La fabrique de chaussures de feutre de Gatchina produit annuellement 30.000 paires de bottes pour les commercialiser à travers la Russie. Une modernisation de l'entreprise permettra d'augmenter ses capacités. Compte tenu de la demande actuelle, ces chaussures écologiques et hygroscopiques se vendront bien.

La fabrique de valenki la plus connue, celle de Veliki Oustioug (dans le Nord de la Russie), a rapidement décrypté la conjoncture, ayant étendu sa gamme dès le début du XXIe siècle. A Moscou, des bottes de feutre sont confectionnées à la fabrique de Bitsa. Toute une équipe d'épouses d'ambassadeurs a débarqué un beau jour dans un petit magasin commercialisant des bottes de feutre moscovites pour en acheter un lot non négligeable. Plus tard, la boutique a vécu une invasion de touristes français, qui ont eux aussi emporté pas mal de chaussures de feutre.

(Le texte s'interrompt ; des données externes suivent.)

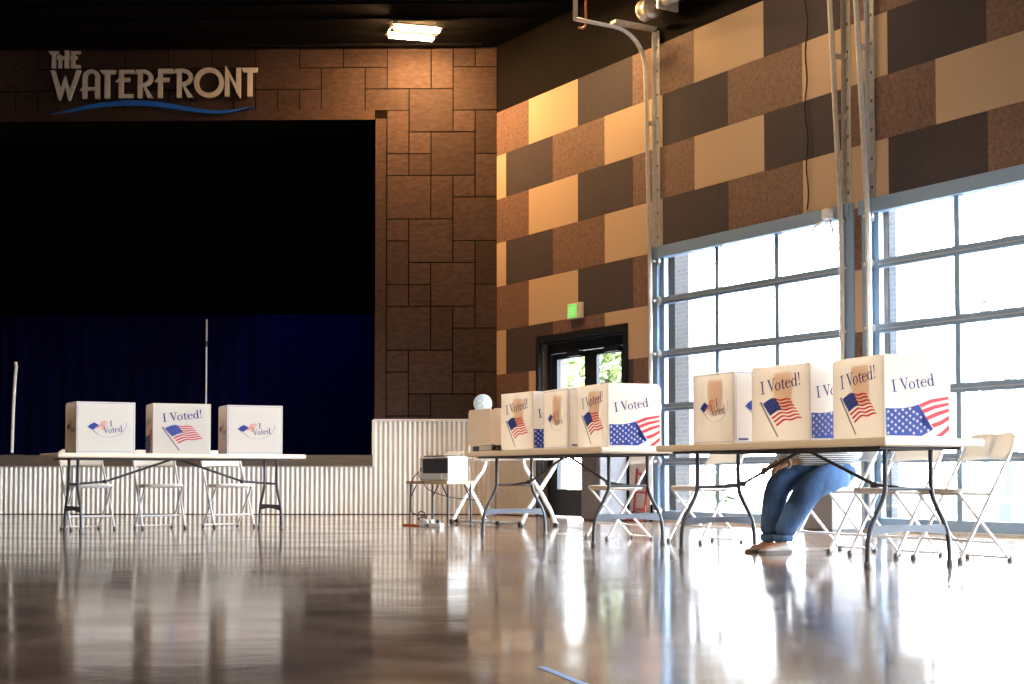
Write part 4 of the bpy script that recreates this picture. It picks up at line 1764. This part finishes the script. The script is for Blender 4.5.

Vers la fin de l'époque soviétique, les valenki n'étaient plus à la mode. Leur nom est même entré dans la phraséologie courante pour désigner un homme naïf et crédule ("botte de feutre de Sibérie"). La Russie cherchait à s'aligner sur l'Europe et portait donc des bottes "à l'européenne". Aujourd'hui, ce mot est de plus en plus souvent employé au sens propre, s'étant retrouvé une place fixe dans le vocabulaire de la mode. C'est maintenant l'Europe qui se chausse "à la russe".